How to Redefine Success When You're Not Rich by 40
It's a common and disheartening feeling, especially for those who entered the workforce around the 2007 financial crisis: reaching your 40s and feeling like you haven't achieved the financial success you see flaunted in affluent neighborhoods or on social media. The gap between the ultra-wealthy and everyone else can feel vast and discouraging. However, a deep dive into this feeling reveals that the core issue may not be a lack of success, but a flawed definition of it.
Redefine Your Yardstick for Success
The first and most powerful step is to challenge the idea that success is synonymous with wealth. Many argue that a truly successful life is built on pillars that have little to do with money.
- Relationships and Family: Having friends who love you, a family that supports you, and children you've raised are immense successes by any historical or evolutionary standard.
- Health and Well-being: Simply being healthy and able-bodied at 40 is a victory that a large percentage of humans throughout history never achieved.
- Contentment: The ultimate success may be to be content with yourself and your life, regardless of accumulated wealth or fame. The yogic principle of Santosha (contentment) is a valuable practice to cultivate.
- Personal Skills: One person shared their story of a perceived "failed" career as a developer. They reconciled this by realizing their true success was the ability to build any application they could imagine, a skill independent of its market value.
The Illusion of Wealth and the Comparison Trap
The lives of the ultra-rich you observe may not be what they seem. Many people spend well beyond their means to project an image of wealth. That fancy car is likely leased, and that huge house might be making them "house poor," living paycheck-to-paycheck to maintain their lifestyle. As one commenter noted, the median wealth of a Ferrari owner isn't even in the seven figures—a testament to how often appearances are deceiving.
Comparison is the engine of this anxiety. The key is to disengage.
- Delete Social Media: It's a curated highlight reel designed to make you feel inadequate. Removing it is a common and effective strategy.

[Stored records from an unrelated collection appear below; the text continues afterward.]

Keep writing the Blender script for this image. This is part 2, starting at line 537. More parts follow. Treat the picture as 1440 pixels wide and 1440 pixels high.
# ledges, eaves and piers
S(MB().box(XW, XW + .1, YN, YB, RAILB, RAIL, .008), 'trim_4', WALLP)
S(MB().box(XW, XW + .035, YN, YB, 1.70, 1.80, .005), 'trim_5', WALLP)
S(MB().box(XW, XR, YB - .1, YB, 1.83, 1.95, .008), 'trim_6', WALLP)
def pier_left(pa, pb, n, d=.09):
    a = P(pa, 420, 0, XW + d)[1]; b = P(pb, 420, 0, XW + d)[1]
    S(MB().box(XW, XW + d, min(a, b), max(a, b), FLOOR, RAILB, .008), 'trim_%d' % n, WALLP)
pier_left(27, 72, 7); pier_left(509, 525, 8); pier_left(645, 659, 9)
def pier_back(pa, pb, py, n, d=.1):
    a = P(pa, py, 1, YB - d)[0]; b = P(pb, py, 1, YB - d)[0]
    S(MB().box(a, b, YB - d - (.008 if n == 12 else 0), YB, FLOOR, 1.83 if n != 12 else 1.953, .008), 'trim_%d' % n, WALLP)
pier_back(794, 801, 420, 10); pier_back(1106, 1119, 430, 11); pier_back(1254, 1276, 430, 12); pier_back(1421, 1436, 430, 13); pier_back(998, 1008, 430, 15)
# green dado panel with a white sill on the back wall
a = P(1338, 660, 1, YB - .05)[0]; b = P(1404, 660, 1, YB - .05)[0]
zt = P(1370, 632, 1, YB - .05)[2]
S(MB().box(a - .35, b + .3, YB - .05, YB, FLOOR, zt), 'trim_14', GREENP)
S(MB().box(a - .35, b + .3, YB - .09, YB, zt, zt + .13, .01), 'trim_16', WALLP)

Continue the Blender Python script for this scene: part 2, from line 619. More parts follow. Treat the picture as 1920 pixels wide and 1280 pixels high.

- Get Out of Your Bubble: If you live in an expensive city, your perception of "normal" is skewed. The median household income in the U.S. is far lower than the tech salaries of SF or the wealth of the West Village.
Practical Steps to Move Forward
Once you begin to shift your mindset, you can take practical steps to improve your sense of well-being and financial security.
- Find Your Joy: Make a list of things that genuinely bring you moments of joy. Often, these are inexpensive or free: a walk in the park, cooking a meal, listening to music, or spending time on a hobby. Once you know what truly makes you happy, you'll realize you may not need astronomical sums of money to live a good life.
- Aim for "F-You Money": Instead of dreaming of yachts, a more realistic and empowering goal is to achieve a level of financial independence where you are no longer beholden to a job you dislike. This provides freedom and security, which are far more valuable than luxury goods.
- Start Saving Now: It's never too late. While you may have missed the last decade's market gains, starting to save at 40 is infinitely better than not starting at all. Thanks to the power of compounding, a few thousand dollars saved in a retirement account can still grow to a significant sum by the time you retire.